Perhaps draw a random name from the phone book?

I recently saw a news clip about a mother who ordered her son to kill his pet as punishment for bad grades (the son’s, not the gerbil’s). An investigator says the woman was raised by a good family. Maybe so. When it comes time to decide, however, where to place her three children (for she is surely going to the pokey, between this and the allegation of battery against the child, on top of her probation for a previous embezzlement conviction), I hope someone pauses.
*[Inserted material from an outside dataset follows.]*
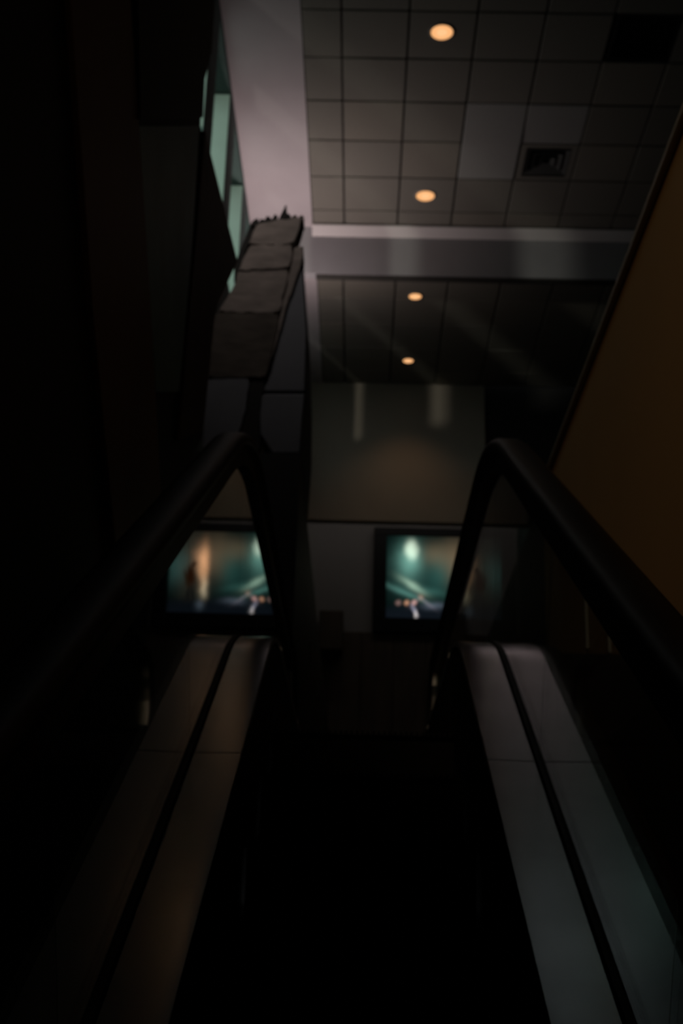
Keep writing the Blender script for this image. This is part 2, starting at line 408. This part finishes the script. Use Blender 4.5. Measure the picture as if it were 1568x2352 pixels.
    # newel end glass: half disc
    bm = bmesh.new(); ring = [(y1, OFF_RAIL)]
    prof2 = [(y1 + (r - .02) * math.cos(PI / 2 - PI * i / 12), z1 - r + (r - .02) * math.sin(PI / 2 - PI * i / 12)) for i in range(13)]
    va = [bm.verts.new((xg - .0055, y_, z_)) for y_, z_ in prof2]; vb = [bm.verts.new((xg + .0055, y_, z_)) for y_, z_ in prof2]
    bm.faces.new(va); bm.faces.new(vb[::-1])
    for i in range(13): bm.faces.new((va[i], va[(i + 1) % 13], vb[(i + 1) % 13], vb[i]))
    esc_obj('glass_panel', bm, 'balustrade_glass')
    # filler between outer deck and shaft wall
    wall_x = X0 + .031 if s < 0 else .936
    bm = bmesh.new(); strip(bm, [(xout + s * .012, OFF_DECK - .05), (xout + s * .012, OFF_DECK - .03), (wall_x, OFF_DECK - .03), (wall_x, OFF_DECK - .05)],
                            [p for p in BP if (p[0] < 6.3 if s > 0 else p[0] < 3.0)])
    esc_obj('filler_panel', bm, 'skirt_black')

# steps: tread with ribs and a riser, shared mesh
def step_mesh(rise):
    bm = bmesh.new()
    box(bm, -.298, .298, 0, .40, -.03, -.012)
    box(bm, -.298, .298, 0, .014, -max(rise, .02), -.012)
    for k in range(33):
        x = -.294 + k * .018
        box(bm, x, x + .008, 0, .395, -.012, 0)
    me = bpy.data.meshes.new('step'); bmesh.ops.recalc_face_normals(bm, faces=bm.faces); bm.to_mesh(me); bm.free()
    me.materials.append(MATS['black_step']); return me
cache_s = {}
y = Y_START + .2; prev = 0
while y < 5.35:
    z = path_z(y); rise = round(max(.02, z - path_z(y - .4)), 2)
    if rise not in cache_s: cache_s[rise] = step_mesh(rise)
    o = bpy.data.objects.new('step', cache_s[rise]); C.objects.link(o); o.parent = es
    o.location = Vector((CX, y, z - .001)) + inv
    y += .4
# comb plate and landing plate
bm = bmesh.new(); box(bm, CX - .299, CX + .299, y + .04, y + .40, TOP - .03, TOP + .006)
for k in range(33): box(bm, CX - .296 + k * .018, CX - .288 + k * .018, y - .02, y + .04, TOP - .012, TOP + .004)
esc_obj('comb_plate', bm, 'comb_metal', label='metal comb plate at the head')
bm = bmesh.new(); box(bm, CX - .299, CX + .299, y + .402, 7.9, TOP - .03, TOP + .004); esc_obj('landing_plate', bm, 'comb_metal')
bm = bmesh.new(); box(bm, CX - .6, CX + .6, Y_START - 1.2, Y_START + .19, 0.0, .01); esc_obj('landing_plate', bm, 'comb_metal')
# truss soffit that carries it
bm = bmesh.new(); strip(bm, [(CX - .62, -.75), (CX - .62, -.62), (CX + .62, -.62), (CX + .62, -.75)], [p for p in BP if p[1] > .8 and p[0] < 6.6])
esc_obj('truss_cover', bm, 'skirt_black')

# ------------------------------------------------------------------ downlights
def downlight(x, y_, z, label, power=9):
    t = empty('ceiling_light', (x, y_, z), label=label, category='downlight', group='round warm downlights in a row')
    n = 32
    bm = bmesh.new()
    prof = [(.125, .0), (.122, -.008), (.105, -.010), (.100, -.002), (.098, .020)]
    rings = [[bm.verts.new((r_ * math.cos(2 * PI * k / n), r_ * math.sin(2 * PI * k / n), zz)) for k in range(n)] for r_, zz in prof]
    for ra, rb in zip(rings, rings[1:]):
        for k in range(n): bm.faces.new((ra[k], ra[(k + 1) % n], rb[(k + 1) % n], rb[k]))
    mesh_obj('trim_ring', bm, 'lamp_trim', t, True)
    bm = bmesh.new(); bmesh.ops.create_circle(bm, cap_ends=True, segments=n, radius=.0995)
    bmesh.ops.translate(bm, verts=bm.verts, vec=(0, 0, -.004))
    r_ = bmesh.ops.extrude_face_region(bm, geom=bm.faces[:]); bmesh.ops.translate(bm, verts=[v for v in r_['geom'] if isinstance(v, bmesh.types.BMVert)], vec=(0, 0, -.003))
    df = mesh_obj('diffuser', bm, 'lamp_glow', t)
    bm = bmesh.new(); bmesh.ops.create_uvsphere(bm, u_segments=16, v_segments=8, radius=.05)
    bmesh.ops.scale(bm, vec=(1, 1, .25), verts=bm.verts); bmesh.ops.translate(bm, verts=bm.verts, vec=(0, 0, -.007))
    mesh_obj('bulb', bm, 'lamp_core', df, True)
    light('lamp_light', 'SPOT', (x, y_, z - .03), power, (1.0, .6, .3), (x, y_, 0), spot_size=math.radians(100), spot_blend=.8, shadow_soft_size=.09).parent = None
    return t
downlight(.605, 9.89, H1, 'largest warm round downlight, nearest the top of the picture', 0.5)
downlight(.61, 7.22, H1, 'warm downlight above the picture, seen only as an orange glint on the left deck', 0.8)
downlight(.59, 12.56, H1, 'warm round downlight just in front of the grey beam', 1.0)
downlight(.543, 13.93, H2, 'small warm downlight just beyond the grey beam').scale = (.74, .74, 1)
downlight(.527, 15.66, H2, 'smallest warm downlight, nearest the far fascia').scale = (.66, .66, 1)

# air diffuser: nested square frames
t = empty('air_diffuser', (1.835, 11.90, H1), label='square grey air diffuser with stepped vanes set in the tile ceiling', category='diffuser')
bm = bmesh.new(); box(bm, -.29, .29, -.31, .31, .03, .035); mesh_obj('backing', bm, 'vent_black', t)
for k, (hx, hy) in enumerate(((.295, .317), (.225, .225), (.155, .155), (.085, .085))):
    bm = bmesh.new(); wv = .06 if k == 0 else .045
    o_ = [bm.verts.new((sx * hx, sy * hy, 0 if k else .002)) for sx, sy in ((-1, -1), (1, -1), (1, 1), (-1, 1))]
    i_ = [bm.verts.new((sx * (hx - wv), sy * (hy - wv), .024 if k else .002)) for sx, sy in ((-1, -1), (1, -1), (1, 1), (-1, 1))]
    fs = [bm.faces.new((o_[q], o_[(q + 1) % 4], i_[(q + 1) % 4], i_[q])) for q in range(4)]
    r_ = bmesh.ops.extrude_face_region(bm, geom=fs); bmesh.ops.translate(bm, verts=[v for v in r_['geom'] if isinstance(v, bmesh.types.BMVert)], vec=(0, 0, .005))
    mesh_obj('vane' if k else 'frame', bm, 'vent_grey' if k else 'tile_a', t)
# dark return grille
t = empty('return_grille', (2.46, 9.93, H1), label='black square return air grille in the dark corner of the ceiling', category='grille')
bm = bmesh.new()
for x0, x1, y0, y1 in ((-.295, .295, -.31, -.28), (-.295, .295, .28, .31), (-.295, -.265, -.28, .28), (.265, .295, -.28, .28)): box(bm, x0, x1, y0, y1, 0, .02)
mesh_obj('frame', bm, 'vent_black', t)
bm = bmesh.new(); box(bm, -.26, .26, -.28, .28, .024, .029); mesh_obj('backing', bm, 'vent_black', t)
bm = bmesh.new(); box(bm, -.263, .263, -.004, .004, .0, .02); bmesh.ops.rotate(bm, verts=bm.verts, cent=(0, 0, .01), matrix=Matrix.Rotation(.6, 3, 'X'))
sl = mesh_obj('slat', bm, 'vent_black', t); sl.location = (0, -.25, 0)
for k in range(1, 11):
    o = sl.copy(); C.objects.link(o); o.parent = t; o.location = (0, -.25 + k * .05, 0)

# ------------------------------------------------------------------ dark partition and what stands on it
YP = 8.6
pr = on_y(689, 1042, YP)
ztop = pr.z; xr = pr.x
pt = struct(bx('wall_partition', 'black_wall', XL + .01, xr, YP, YW - .06, UP, ztop), 'low black partition wall running back from the left handrail', 'wall')
for py0, py1, x in ((1470, 1522, 712), (1568, 1606, 728)):  # steel plates put in for two small bright glints
    d = ray((x), (py0 + py1) / 2); yy = xr / d.x * d.y
    pA = on_x(x, py0, xr); pB = on_x(x, py1, xr)
    bx('glint_plate', 'steel', xr - .004, xr + .012, yy - .06, yy + .06, min(pA.z, pB.z), max(pA.z, pB.z), pt)

def on_plane_prism(name, m, pix, y_, depth, parent, bev=.012, jit=0.0, seed=0, **pr_):
    rnd = random.Random(seed)
    pts = []
    n = len(pix)
    for i in range(n):
        (x0, y0), (x1, y1) = pix[i], pix[(i + 1) % n]
        k = max(1, int(math.hypot(x1 - x0, y1 - y0) / 16)) if jit else 1
        for q in range(k):
            t_ = q / k
            pts.append(on_y(x0 + (x1 - x0) * t_ + rnd.uniform(-jit, jit), y0 + (y1 - y0) * t_ + rnd.uniform(-jit, jit), y_))
    for p in pts: p.z = max(p.z, ztop + .002)
    return prism(name, m, pts, (0, depth, 0), parent, bev, **pr_)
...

There’s a bias, in cases where children are removed from their parents, for placing them in the hands of the parent’s relatives. I’ve never understood this. I know rotten people sometimes come from good homes. It seems to me, however, that if you’ve already raised one beast, you ought not be given any more opportunities to raise additional beasts. Even if you are good people. Some people can be good, I suppose, and still be lousy parents, in much the same way someone can be good and still have no business whatsoever operating heavy machinery.

Comments

  1. Kim Avery

    I’ve counseled children who have been removed from their homes and I have to say that neither relative placements or foster care seems to adequate to care for these precious little ones.

    Sad.

  2. Marc V

    Kim:
    I’m sorry to hear of your bad “luck” with foster parents. Most who I know do a thankless job and seem to provide “adequate” care. Kids in foster care are either so banged up (mentally/physically) that they don’t trust birth or foster parents, or they yearn for their birth parents in spite of the abuse. I have yet to fully understand how strong the pull is for kids to their birth parents. We (wife and I) adopted two children (now 7 and 6) last year, and even after living with us for over three years there’s still a part inside of them that wants to go back to their birth parents. It frustrates the h-e-double toothpicks out of me, and I pray the Lord will help me to find peace in this situation.

    To answer Tony’s question, DSS has promulgated a shift in the last few years where REUNITE FAMILIES is the main goal. We get nice training sessions on how families can be interconnected, extending the relation strings out to include many relatives. There may also be a budgetary consideration for DSS, where placing kids with relatives eliminates the need to pay foster parents.